INSTRUCTIONS TO FOLLOW: State how many lines in these records contain the word "part", and nothing else.

EXERCISE INPUT:
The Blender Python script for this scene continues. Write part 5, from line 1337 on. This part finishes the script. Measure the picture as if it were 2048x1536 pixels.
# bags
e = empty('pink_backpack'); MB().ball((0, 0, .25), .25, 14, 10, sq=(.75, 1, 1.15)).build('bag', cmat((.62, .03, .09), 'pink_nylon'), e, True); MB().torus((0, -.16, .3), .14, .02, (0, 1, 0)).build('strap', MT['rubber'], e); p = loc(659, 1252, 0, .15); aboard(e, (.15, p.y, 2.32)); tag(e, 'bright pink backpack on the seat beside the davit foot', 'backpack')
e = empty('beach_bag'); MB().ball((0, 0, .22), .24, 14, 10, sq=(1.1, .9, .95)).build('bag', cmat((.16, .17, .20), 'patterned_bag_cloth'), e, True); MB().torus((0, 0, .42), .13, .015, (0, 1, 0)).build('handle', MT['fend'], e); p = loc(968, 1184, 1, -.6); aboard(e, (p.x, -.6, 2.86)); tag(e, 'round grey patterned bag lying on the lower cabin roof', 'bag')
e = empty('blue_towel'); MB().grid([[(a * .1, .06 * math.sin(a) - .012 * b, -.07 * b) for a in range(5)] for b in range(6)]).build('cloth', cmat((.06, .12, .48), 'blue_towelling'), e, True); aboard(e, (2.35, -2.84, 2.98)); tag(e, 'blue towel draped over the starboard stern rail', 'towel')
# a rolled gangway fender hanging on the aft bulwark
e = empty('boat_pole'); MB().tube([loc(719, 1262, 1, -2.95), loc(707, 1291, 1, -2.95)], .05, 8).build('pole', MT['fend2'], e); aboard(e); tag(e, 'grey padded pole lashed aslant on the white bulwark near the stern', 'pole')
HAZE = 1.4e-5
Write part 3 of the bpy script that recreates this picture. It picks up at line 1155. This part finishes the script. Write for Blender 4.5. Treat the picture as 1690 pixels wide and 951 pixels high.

CORRECT RESULT: 2